I lead off with that example because it clearly demonstrates what I’m discussing: technically, there was nothing to prevent people from sending email back in 1971. If you look at a timeline of the Internet, you can see that many of the services that we take for granted today and which we often perceive as only a couple of years old have actually been around for quite some time. Many times, a “new” technology merely refers to an old technology with a new label, a sign that it has reached the mainstream. But because technology takes some time to enter the mainstream, most people either aren’t aware of what’s possible or consider the cost too unreasonable.

Social Networking is a prime example of this trend. Technically, email is a basic form of social networking. Who hasn’t gotten a randomly forwarded resume of a person who is a friend’s friend’s friend? And email has been around since the 70’s. AOL even dates from the mid 80’s, though they really didn’t hit the critical mass until the 90’s. But from the 70’s to the 80’s, the barrier to entry for an individual significantly decreased, both monetarily and in terms of knowledge. The most basic computer cost a few thousand dollars in the early 90’s; today you can get a desktop easily for under $1,000 (and even that is expensive). And that’s before the per-minute toll charges for a dial-up connection with a modem. Imagine what your monthly phone bill would be spending your now-daily 2.5 surfing hours connected via modem. Not to mention how much that time would multiply because the connection is so slow.

And that’s just the price-tag part of the equation. To actually connect to these usenet or bulletin board systems (bbs), one needed some techie know-how, and sometimes even an invitation to ‘join the secret club.’ And it wasn’t about point-n-click. Initially, you needed to get under the hood, setting up modem ports, and dealing with baud rates, oh my! But as technology advanced, these tasks got easier and easier. Remember Web-Tv?

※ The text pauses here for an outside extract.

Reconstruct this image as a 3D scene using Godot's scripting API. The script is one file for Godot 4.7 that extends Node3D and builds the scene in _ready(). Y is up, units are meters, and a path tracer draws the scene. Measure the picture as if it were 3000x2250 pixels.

It promised ease of use: plug a little box into your TV and phone and you were online instantly!

The same is true for social networking and many of the new trendy services and “need to join” communities out there. Blogging, for all intents and purposes, started the day the World Wide Web was created (1989). But at first, you needed to have hardware and the know-how to create your own presence on the ‘Net'—a server with the software to run websites, an Internet connection, and a knowledge of how to create a webpage. A few years later, services developed to help you with all that: enter Geocities.com, and LiveJournal.com. As these features got more and more accessible, the numbers of people using them and how they could be used grew. The technology started to reach the masses. Then the term ‘Weblog’ was coined in 1997 and a tidal wave of bloggers started in 1999.


Have you been blogging since 1991, when the concept was started, or even since the late 90’s when you could simply just post your thoughts on your own little corner of the Web? Sometimes it’s easy to forget that everything we are doing on the Internet is simply an extension of our real world persona applied online. It isn’t really new, but now it’s easier to do and more geared towards the masses. But along with that, as a technology is increasingly adopted, the impact you can make with it decreases. Being the number one blogger in your area is simpler when you are one of the first versus when you are one of the multitudes. So it might be a good idea to always be on the lookout for emerging trends, because those are your best shot at moving forward and they can really help define how you embrace technology.

As a quick addendum to these thoughts, I leave you with the The Machine is Us/ing UsThe Machine is Us/ing Us video. While you watch it, try to note the point when you stop understanding or are familiar with everything that they are referencing. Then think, how much earlier in the video that point would have occurred 5 years ago, or 10 years ago. With that in mind, and just imagine how, 3 years from now, you could watch that video and say, ’Yeah, duh, who isn’t writing their grocery list in XML, importing it into the ‘cloud’ and tagging it?”